Adult sites are going to get their own domain name. What do you think about it?! Photo: Flickr
At least pornography industry will have its own top-level domain, dot-XXX, the board of the Internet Corporation for Assigned Names and Numbers decided Friday.
The Internet Corporation for Assigned Names and Numbers (ICANN), which oversees the Internet on behalf of the U.S. government, has in the past resisted creating a .xxx generic domain name system akin to those for .com and .net.
ICM Registry Inc, the company that proposed the dot-XXX domain, welcomed the vote. “It’s been a long time coming,” ICM Chairman Stuart Lawley said in a statement, adding that he is “excited” by the move.
“The decision should soon bring to fruition our six-year effort to create a specific Web address for online adult entertainment, and comes on the heels of an independent review that declared that ICANN’s previous decision to deny dot-xxx was wrong,” he said. ICM Registry says it is a “completely independent entity with no affiliation, current or historic, with the adult entertainment industry.”
Members of ICANN’s board have argued that in order to maintain neutrality in dealing with domain name assignations, it should create .xxx and allow websites with sexually explicit content to start using the suffix on a voluntary basis.

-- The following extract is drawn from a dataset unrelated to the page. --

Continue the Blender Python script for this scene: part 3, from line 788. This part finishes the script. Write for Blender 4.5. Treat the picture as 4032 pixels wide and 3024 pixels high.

“If expedited due diligence results are successful, then staff will proceed into contract negotiations with ICM (over .xxx),” ICANN’s general counsel John Jeffrey told delegates at a week-long ICANN meeting in Brussels on Thursday.
Dot-XXX domains won’t start appearing right away. ICANN must first conduct a “due diligence” study of ICM’s business plan for the domain, and then the board will review the contract proposed for the operation of the domain.
That may involve referring the matter to ICANN’s Governmental Advisory Committee, which is next scheduled to meet in December in Colombia, said board member Bruce Tonkin. “There is a potential that this is a prolonged process,” he added.
ICANN has considered introducing a top-level domain reserved for adult-oriented Web sites before. It failed to reach a decision on the current proposal at a meeting in Nairobi, Kenya, in March, and rejected similar proposals in May 2006 and March 2007. Dot-XXX and another supported by ICM, dot-kids, were among a long list of TLDs rejected by ICANN in 2000.
Online pornography is a huge industry. Figures collated by Internet Pornography Statistics suggest more than $3,000 is spent on Internet pornography every second, with “sex” the number one search term in the world, accounting for 25 percent of all Internet searches.
With an estimated 370 million pornographic websites on the Internet, .xxx could become one of the largest domain name repositories, as big if not bigger than .com, according to the Reuters.
But some members of the adult entertainment industry oppose .xxx, saying it will invite censorship and harm their business. Members of the American religious right also oppose its creation on moral grounds.